I've just added a small (5%) punt on NOGOC last week. I've kept it small-ish partly because it's had such a good run, but also to ensure that I have funds to exercise.
What an interesting thread. Has thrown up a couple of questions for me:
1: How closely people monitor their investments and are aware of what they have. Holding only a few stocks means I can do this fairly effectively, I would be hard pressed to do this with a larger portfolio.
2: Dividend reinvestment I agree is a great idea, compounding without the brokerage. But I find companies and Computershare don't make it easy to find which companies have them. Only one I am with currently is CEN. I see this as good for the company too as it encourages shareholder loyalty.
Anyway: My weightings (by value, presume that's the measure everyone else using, all NZX):
SKC 30%
AIA 22%
CEN 20%
WAM 12%
FBU 10%
FTB (excluding warrants): 6%
quote:Originally posted by Lawso
Good on you, Winnie. That's around $85k. What's been your total outlay since '84?
Good question. I recall having to spend about $7000 on a rights issue plus perhaps another $3000 on rights. I've probably forgone $16,000 in dividends to accumulate the extra shares but its a winner. Assuming ANZ doesn't crash.

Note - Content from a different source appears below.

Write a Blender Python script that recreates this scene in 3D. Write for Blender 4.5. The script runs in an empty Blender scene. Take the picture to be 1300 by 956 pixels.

My LT (non trading)stocks -I record at the time of purchase on the Broker advice whether it is a LT or a Trade.More importantly,when I sell a LT stock I carefully record on the Broker advice the reasons for the sale.ie protection of capital,disagree with direction the coy is taking etc.
I am careful about keeping to this without exception.It would be very simple for IRD to obtain details of our purchaese and sales and audit anyone of us.The information is all on broker's computer records.